X

Ve insan doğaya döner: Doğayı korumaya nereden başlayabiliriz?

Bir masalın kısacık bir bölümü ile başlamak istiyorum bugün satırlarıma.

Doğa: Sevgili insan; aslında yıllarca benim etimden sütümden havamdan yararlandığın yetmiyormuş gibi, üstüne üstlük bir de beni mahvetmek için öyle çok uğraştın ki, sana çok kırgındım ve kendimi nasıl düzelteceğimi bilmiyordum.

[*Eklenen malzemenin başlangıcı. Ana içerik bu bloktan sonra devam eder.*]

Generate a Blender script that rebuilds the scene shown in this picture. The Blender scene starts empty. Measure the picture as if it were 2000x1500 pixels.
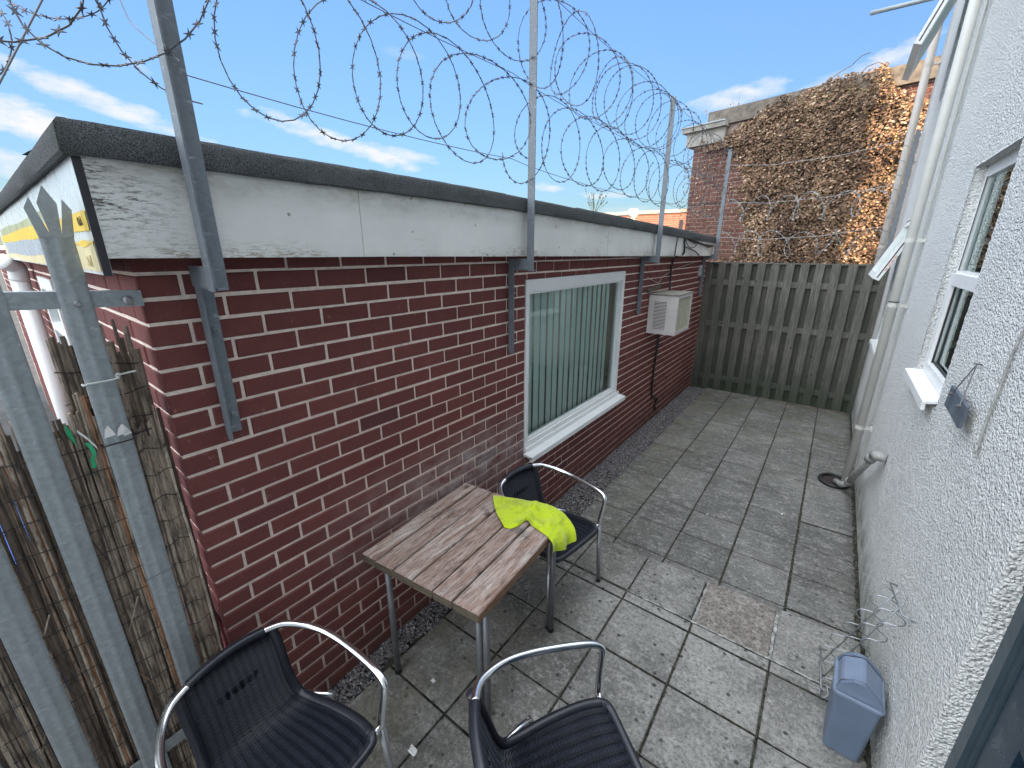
import bpy, bmesh, math, random
import numpy as np
from mathutils import Vector, Matrix, noise
random.seed(7); rng = np.random.default_rng(7)
S = bpy.context.scene; COL = S.collection
R = math.radians; PI = math.pi

# ---------------------------------------------------------------- camera, sky, sun, exposure
FPX = 823.31
CM = np.array([[0.79957145, -0.57227786, -0.18216352], [0.60056956, 0.7625589, 0.24045814], [0.00130154, -0.30166533, 0.95341299]])
CAM = np.array([1.6596, 0.0, 2.149])
def ray(x, y): return CM @ np.array([(x - 1000) / FPX, 1, (750 - y) / FPX])
def at(x, y, ax, v):
    d = ray(x, y); k = 'xyz'.index(ax); t = (v - CAM[k]) / d[k]; return CAM + t * d
def zat(X, Y, py):
    v = (750 - py) / FPX; fw, u = CM[:, 1], CM[:, 2]; a = np.array([X - CAM[0], Y - CAM[1], 0])
    return (v * (fw @ a) - (u @ a)) / (u[2] - v * fw[2]) + CAM[2]
cd = bpy.data.cameras.new('camera'); cam = bpy.data.objects.new('camera', cd); COL.objects.link(cam)
cd.sensor_width = 36; cd.lens = FPX / 2000 * 36; cd.clip_end = 2000; cd.clip_start = .02
m = Matrix([[CM[i][0], CM[i][2], -CM[i][1], CAM[i]] for i in range(3)] + [[0, 0, 0, 1]]); cam.matrix_world = m
S.camera = cam
SUN_AZ = math.atan2(.79, .93)           # the sun stands over +x, a little towards -y
SUN_EL = R(17)
W = bpy.data.worlds.new('World'); S.world = W; W.use_nodes = True
nt = W.node_tree; bg = nt.nodes['Background']
sky = nt.nodes.new('ShaderNodeTexSky'); sky.sky_type = 'NISHITA'; sky.sun_disc = False
sky.sun_elevation = SUN_EL; sky.sun_rotation = R(90) + SUN_AZ; sky.air_density = 1.15; sky.dust_density = .7; sky.ozone_density = 1.6
bg.inputs['Strength'].default_value = .13
SKY_K = .16; CLOUD_C = (2.4, 2.4, 2.46); FILL_CLOUD_C = (8.8, 9.35, 10.0)
tc = nt.nodes.new('ShaderNodeTexCoord')
def vm(op, a, b):
    n = nt.nodes.new('ShaderNodeVectorMath'); n.operation = op; nt.links.new(a, n.inputs[0])
    if isinstance(b, (tuple, list)): n.inputs[1].default_value = b
    else: nt.links.new(b, n.inputs[1])
    return n
def ma(op, a, b=None, c=None, clamp=False):
    n = nt.nodes.new('ShaderNodeMath'); n.operation = op; n.use_clamp = clamp
    for i, q in enumerate((a, b, c)):
        if q is None: continue
        if isinstance(q, (int, float)): n.inputs[i].default_value = q
        else: nt.links.new(q, n.inputs[i])
    return n.outputs[0]
def wnoise(sc, det, stretch):
    mp = nt.nodes.new('ShaderNodeMapping'); mp.inputs['Scale'].default_value = stretch; nt.links.new(tc.outputs['Generated'], mp.inputs['Vector'])
    n = nt.nodes.new('ShaderNodeTexNoise'); n.inputs['Scale'].default_value = sc; n.inputs['Detail'].default_value = det; n.inputs['Roughness'].default_value = .6
    nt.links.new(mp.outputs[0], n.inputs['Vector']); return n.outputs['Fac']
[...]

Ancak yaklaşık 2 aylık o sürede dünyadaki insanların büyük bir kısmı bir virüs sebebi ile evlerine kapandıkları zaman, “Tamam” dedim kendi kendime, “işte şimdi kendime gelmenin, kendimi yenilemenin tam da sırası.” Sen de bu süreçte bana olan sevgini gösterdin her gün ve beni bir daha hor görmeyeceğini söyleyip durdun gerek basından, gerekse sosyal medyadan. Bana yaptığın bunca yardım için sana teşekkür ederim. Beni lütfen artık üzme. Ben senin uzun yıllar boyunca yaşaman için elimden geleni yapacağıma dair sana söz veriyorum. Sen de beni tahrip etmeyi bırak artık, olur mu?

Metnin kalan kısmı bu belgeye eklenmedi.